Find all lines in the records that include the word "scene", and copy them out.

━━━━━ EXTRACTED RECORDS

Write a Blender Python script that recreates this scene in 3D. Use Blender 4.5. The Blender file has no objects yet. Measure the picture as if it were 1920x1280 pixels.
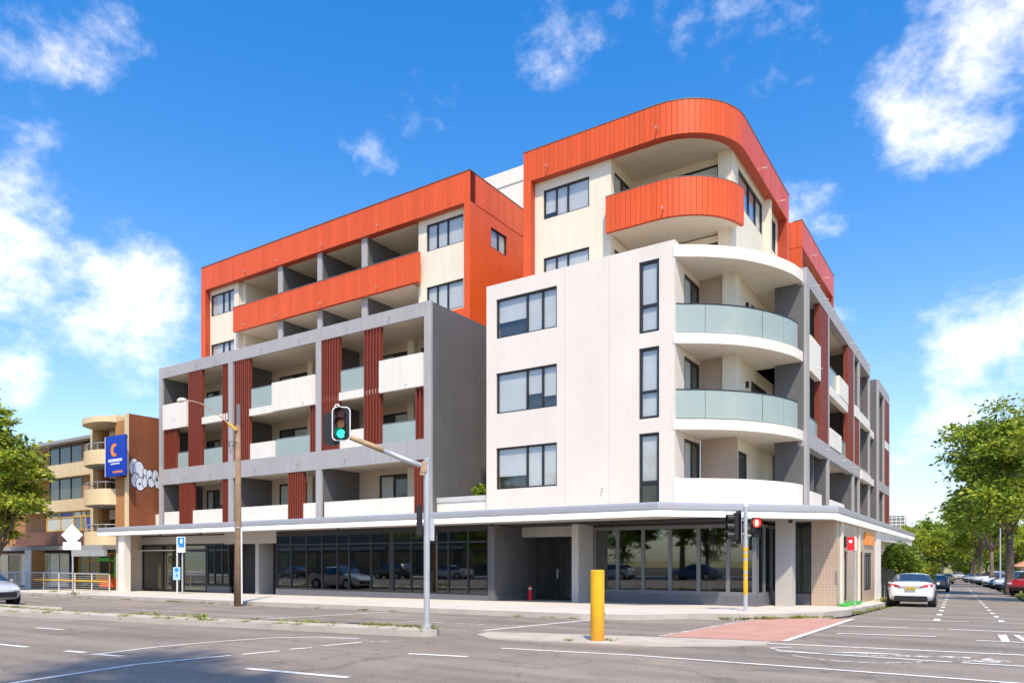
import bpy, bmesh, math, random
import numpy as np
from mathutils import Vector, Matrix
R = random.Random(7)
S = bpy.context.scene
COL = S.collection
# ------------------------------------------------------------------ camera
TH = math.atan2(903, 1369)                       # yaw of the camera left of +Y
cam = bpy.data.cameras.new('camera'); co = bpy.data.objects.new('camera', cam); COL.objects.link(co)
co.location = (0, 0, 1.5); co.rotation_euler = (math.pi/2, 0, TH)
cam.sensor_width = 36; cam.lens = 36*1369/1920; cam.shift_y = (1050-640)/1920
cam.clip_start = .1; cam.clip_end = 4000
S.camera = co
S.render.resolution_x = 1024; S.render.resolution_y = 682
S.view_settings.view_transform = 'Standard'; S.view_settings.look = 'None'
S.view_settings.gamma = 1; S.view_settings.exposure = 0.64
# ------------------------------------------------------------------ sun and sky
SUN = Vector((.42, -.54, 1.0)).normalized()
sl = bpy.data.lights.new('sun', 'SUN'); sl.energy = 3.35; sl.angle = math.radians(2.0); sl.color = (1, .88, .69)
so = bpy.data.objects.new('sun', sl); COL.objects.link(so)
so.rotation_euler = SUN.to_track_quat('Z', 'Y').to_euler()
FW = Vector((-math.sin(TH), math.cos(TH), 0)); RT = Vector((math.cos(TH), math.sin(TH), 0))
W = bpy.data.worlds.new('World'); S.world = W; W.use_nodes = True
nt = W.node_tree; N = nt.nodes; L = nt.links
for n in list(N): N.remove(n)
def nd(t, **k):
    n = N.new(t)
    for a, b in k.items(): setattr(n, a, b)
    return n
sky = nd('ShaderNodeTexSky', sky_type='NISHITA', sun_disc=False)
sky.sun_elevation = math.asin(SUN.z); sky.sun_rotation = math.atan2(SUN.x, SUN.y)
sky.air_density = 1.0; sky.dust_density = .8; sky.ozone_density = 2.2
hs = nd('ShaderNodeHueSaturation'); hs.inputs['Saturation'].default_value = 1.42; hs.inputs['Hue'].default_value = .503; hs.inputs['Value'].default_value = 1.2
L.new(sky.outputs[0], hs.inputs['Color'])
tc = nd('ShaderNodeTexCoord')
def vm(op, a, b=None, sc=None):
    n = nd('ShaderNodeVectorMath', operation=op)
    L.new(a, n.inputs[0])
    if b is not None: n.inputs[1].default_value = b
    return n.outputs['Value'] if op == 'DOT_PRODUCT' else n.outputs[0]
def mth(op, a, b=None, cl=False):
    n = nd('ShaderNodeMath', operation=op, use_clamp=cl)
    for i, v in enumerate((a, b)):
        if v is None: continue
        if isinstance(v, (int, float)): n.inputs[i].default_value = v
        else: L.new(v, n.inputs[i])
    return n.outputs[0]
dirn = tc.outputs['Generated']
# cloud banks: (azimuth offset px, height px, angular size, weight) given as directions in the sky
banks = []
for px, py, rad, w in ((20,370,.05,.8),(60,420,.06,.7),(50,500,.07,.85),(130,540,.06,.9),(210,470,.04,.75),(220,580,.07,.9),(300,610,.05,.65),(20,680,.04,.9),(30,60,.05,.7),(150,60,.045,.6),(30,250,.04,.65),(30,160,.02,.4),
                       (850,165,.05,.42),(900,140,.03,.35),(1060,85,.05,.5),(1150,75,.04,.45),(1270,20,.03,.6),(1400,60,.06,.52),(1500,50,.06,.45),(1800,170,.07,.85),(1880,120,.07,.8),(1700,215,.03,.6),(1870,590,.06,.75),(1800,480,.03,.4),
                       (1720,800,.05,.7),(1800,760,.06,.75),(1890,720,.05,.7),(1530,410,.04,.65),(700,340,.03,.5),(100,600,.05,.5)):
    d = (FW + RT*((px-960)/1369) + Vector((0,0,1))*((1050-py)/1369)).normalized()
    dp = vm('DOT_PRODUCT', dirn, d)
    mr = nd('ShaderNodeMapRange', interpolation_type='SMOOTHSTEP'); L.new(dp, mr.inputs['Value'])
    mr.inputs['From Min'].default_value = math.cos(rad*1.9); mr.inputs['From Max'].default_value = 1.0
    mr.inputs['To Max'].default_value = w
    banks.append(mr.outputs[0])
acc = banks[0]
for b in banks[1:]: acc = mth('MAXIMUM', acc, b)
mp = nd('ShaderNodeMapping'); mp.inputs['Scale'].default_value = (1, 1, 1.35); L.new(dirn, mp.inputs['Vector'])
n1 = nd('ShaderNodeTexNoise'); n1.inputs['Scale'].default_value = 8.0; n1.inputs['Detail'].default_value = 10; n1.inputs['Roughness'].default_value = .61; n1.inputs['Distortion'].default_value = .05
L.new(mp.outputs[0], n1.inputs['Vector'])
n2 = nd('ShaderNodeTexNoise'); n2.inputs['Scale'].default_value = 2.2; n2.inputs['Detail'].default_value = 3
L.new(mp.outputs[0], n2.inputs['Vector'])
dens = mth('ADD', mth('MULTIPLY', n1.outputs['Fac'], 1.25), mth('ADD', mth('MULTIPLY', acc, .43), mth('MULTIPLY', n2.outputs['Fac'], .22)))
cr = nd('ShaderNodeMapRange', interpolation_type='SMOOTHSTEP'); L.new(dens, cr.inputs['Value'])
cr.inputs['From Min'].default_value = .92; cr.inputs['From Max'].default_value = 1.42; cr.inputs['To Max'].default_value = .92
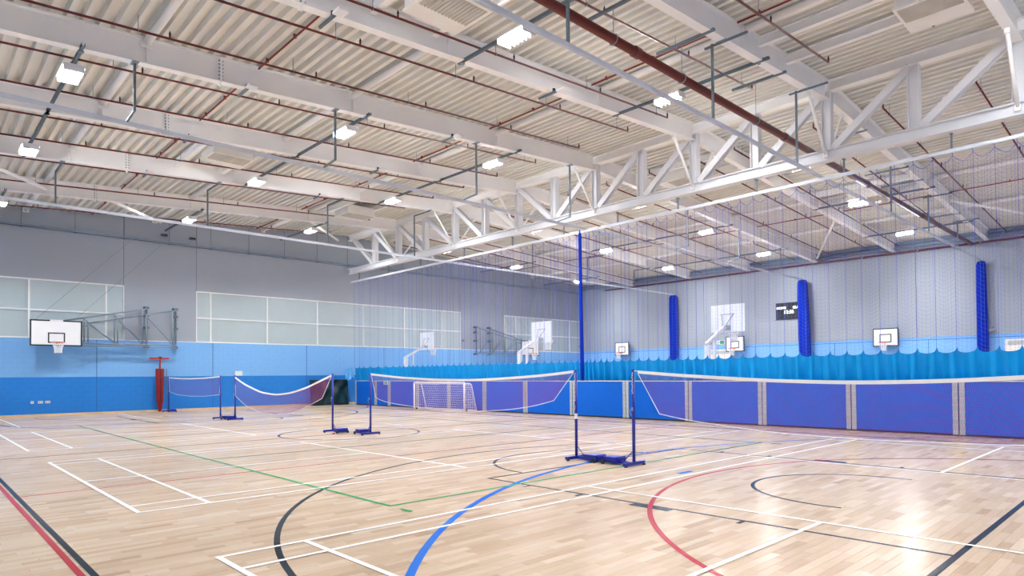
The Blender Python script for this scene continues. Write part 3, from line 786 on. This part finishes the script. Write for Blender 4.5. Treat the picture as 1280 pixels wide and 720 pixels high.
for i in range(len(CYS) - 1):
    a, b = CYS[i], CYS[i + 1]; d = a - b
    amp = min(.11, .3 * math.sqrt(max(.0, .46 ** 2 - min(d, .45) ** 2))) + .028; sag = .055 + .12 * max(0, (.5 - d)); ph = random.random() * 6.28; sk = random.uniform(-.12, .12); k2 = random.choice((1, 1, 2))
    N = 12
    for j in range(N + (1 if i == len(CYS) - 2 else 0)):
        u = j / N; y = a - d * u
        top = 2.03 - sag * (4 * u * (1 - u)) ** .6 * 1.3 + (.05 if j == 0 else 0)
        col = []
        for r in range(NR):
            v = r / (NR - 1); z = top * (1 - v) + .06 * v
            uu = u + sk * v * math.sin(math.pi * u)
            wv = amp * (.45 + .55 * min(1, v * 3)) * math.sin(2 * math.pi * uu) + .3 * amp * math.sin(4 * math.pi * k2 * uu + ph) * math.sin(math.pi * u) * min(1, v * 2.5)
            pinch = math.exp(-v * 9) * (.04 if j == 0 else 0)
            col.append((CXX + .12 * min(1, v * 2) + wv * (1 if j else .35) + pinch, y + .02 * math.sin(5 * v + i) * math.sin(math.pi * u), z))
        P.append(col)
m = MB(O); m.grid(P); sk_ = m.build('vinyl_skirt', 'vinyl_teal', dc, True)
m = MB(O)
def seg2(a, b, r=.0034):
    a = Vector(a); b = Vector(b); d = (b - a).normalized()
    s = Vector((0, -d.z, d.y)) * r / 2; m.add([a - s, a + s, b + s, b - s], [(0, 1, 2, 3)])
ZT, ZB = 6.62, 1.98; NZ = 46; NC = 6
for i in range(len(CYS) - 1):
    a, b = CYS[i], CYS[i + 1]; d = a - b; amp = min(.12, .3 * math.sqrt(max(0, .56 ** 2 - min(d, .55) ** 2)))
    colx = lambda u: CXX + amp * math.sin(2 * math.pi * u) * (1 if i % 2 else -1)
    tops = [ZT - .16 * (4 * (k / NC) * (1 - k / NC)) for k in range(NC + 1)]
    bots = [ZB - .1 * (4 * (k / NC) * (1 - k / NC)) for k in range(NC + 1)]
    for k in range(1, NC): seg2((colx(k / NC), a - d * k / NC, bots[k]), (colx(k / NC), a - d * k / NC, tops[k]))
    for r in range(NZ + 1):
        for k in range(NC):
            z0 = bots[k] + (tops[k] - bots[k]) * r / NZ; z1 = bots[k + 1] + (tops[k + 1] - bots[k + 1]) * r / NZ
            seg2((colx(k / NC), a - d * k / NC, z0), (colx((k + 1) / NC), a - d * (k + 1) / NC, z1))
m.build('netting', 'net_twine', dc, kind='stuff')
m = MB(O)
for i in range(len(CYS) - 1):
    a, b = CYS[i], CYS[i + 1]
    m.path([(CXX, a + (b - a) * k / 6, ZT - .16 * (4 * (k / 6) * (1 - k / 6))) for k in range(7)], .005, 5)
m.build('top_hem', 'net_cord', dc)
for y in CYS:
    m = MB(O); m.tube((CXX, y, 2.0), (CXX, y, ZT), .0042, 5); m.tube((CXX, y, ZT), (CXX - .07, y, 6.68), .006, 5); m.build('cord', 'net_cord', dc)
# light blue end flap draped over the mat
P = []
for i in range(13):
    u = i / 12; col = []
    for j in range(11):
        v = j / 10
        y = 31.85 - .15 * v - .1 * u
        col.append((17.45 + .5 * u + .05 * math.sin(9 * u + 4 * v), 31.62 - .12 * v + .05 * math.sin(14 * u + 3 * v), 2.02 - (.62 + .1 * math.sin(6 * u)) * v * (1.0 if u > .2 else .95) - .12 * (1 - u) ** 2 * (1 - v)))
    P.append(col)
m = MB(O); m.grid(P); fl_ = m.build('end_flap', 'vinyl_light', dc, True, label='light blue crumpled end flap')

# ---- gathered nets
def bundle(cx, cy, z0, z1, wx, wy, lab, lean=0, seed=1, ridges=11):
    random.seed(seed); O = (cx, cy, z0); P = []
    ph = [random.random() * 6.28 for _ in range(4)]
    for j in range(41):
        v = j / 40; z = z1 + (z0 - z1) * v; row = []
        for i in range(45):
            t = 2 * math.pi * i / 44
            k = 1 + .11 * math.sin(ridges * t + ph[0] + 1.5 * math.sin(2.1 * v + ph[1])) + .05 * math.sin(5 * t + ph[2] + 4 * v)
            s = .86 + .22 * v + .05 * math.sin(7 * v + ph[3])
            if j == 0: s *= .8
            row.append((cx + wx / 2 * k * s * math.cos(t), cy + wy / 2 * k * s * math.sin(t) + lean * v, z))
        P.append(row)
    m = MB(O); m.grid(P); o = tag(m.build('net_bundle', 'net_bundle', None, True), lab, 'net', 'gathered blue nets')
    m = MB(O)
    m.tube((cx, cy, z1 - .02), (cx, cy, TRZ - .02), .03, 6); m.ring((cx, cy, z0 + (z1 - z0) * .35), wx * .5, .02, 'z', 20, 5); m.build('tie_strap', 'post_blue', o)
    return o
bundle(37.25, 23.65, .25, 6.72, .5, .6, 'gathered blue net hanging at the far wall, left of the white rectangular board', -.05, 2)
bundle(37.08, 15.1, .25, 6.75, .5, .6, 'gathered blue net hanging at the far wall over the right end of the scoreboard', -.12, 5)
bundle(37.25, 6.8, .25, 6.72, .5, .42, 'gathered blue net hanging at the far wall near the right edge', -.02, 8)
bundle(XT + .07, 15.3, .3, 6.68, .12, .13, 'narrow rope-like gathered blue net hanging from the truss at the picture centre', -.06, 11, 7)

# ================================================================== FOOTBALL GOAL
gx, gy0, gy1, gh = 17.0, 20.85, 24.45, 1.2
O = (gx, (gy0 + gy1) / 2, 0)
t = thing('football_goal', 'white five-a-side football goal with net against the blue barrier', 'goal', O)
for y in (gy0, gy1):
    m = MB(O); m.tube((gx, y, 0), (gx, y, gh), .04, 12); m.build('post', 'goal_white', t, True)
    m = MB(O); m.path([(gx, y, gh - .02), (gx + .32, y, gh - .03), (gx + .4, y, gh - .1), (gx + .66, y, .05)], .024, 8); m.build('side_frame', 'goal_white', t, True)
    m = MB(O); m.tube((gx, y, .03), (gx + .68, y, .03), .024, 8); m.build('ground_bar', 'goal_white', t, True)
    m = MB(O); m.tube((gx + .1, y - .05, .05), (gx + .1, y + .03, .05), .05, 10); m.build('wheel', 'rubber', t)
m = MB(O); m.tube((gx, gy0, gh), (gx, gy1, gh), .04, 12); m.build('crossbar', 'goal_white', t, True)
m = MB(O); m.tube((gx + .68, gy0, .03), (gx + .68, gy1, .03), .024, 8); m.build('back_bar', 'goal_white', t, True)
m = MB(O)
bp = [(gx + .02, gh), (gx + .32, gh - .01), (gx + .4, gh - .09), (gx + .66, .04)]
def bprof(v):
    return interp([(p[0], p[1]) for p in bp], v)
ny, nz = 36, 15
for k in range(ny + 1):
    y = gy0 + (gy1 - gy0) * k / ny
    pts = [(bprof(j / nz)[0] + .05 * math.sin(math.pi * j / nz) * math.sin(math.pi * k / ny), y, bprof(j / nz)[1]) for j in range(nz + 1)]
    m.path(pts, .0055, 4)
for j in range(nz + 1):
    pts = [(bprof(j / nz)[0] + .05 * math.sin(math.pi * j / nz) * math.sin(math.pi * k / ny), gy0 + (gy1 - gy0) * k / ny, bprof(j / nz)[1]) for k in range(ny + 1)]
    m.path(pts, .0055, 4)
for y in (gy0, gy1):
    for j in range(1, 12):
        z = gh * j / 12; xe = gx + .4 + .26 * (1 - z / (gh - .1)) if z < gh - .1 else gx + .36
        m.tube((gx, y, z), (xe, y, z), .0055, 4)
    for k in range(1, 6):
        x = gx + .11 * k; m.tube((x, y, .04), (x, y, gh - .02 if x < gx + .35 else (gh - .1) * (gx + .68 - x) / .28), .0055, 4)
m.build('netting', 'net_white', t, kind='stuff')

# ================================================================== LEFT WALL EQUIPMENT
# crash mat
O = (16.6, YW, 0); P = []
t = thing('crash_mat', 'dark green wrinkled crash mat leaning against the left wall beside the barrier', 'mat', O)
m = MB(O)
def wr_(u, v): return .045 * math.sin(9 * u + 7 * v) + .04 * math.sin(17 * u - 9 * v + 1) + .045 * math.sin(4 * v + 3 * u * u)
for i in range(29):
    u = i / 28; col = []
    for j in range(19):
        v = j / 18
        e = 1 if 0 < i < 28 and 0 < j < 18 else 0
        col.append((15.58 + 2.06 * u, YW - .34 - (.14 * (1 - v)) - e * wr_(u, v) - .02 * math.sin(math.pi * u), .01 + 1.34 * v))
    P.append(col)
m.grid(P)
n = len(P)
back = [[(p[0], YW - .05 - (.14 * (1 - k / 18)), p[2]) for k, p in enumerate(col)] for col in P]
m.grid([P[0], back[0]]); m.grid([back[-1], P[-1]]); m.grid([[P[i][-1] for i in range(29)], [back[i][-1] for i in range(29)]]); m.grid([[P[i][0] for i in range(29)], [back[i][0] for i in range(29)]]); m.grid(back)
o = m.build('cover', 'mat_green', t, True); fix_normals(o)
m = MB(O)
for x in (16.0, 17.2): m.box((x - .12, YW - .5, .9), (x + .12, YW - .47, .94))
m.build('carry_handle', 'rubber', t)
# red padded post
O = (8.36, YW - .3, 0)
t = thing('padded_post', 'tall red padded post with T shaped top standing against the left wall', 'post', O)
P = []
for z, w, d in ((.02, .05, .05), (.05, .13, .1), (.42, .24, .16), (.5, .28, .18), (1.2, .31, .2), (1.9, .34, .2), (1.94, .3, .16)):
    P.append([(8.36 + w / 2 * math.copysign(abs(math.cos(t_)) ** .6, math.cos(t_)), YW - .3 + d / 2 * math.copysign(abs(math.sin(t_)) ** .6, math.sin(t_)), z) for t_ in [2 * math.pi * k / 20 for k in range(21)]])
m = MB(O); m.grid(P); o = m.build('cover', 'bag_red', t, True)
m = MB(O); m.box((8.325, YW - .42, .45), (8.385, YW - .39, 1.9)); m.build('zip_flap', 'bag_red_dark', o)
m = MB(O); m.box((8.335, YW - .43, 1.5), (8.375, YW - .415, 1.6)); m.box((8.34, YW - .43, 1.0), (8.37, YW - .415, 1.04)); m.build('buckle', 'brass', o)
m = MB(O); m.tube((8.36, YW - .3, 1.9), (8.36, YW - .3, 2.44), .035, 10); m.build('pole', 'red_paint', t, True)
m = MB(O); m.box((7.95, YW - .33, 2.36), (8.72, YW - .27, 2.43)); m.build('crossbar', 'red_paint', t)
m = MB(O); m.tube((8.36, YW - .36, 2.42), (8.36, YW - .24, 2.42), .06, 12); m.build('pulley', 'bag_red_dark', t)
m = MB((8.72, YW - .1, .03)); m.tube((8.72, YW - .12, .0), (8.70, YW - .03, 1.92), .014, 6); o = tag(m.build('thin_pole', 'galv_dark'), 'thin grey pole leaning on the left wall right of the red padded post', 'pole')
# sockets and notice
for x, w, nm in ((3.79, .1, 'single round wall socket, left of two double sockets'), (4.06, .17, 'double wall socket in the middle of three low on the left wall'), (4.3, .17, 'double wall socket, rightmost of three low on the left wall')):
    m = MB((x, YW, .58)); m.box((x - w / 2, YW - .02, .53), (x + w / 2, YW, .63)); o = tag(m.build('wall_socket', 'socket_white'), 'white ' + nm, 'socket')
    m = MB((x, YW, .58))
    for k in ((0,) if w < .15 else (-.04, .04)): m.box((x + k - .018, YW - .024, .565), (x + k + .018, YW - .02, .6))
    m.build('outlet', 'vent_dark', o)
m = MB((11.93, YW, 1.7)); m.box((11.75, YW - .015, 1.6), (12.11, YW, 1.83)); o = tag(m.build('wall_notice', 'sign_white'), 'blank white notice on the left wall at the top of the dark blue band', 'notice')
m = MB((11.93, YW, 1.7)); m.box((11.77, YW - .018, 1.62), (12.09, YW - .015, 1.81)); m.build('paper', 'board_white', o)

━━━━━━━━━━

# [THE RESPONSE]
Write a Blender Python script that recreates this scene in 3D. Use Blender 4.5. The Blender file has no objects yet. Measure the picture as if it were 1920x1280 pixels.
S = bpy.context.scene
The Blender Python script for this scene continues. Write part 3, from line 786 on. This part finishes the script. Write for Blender 4.5. Treat the picture as 1280 pixels wide and 720 pixels high.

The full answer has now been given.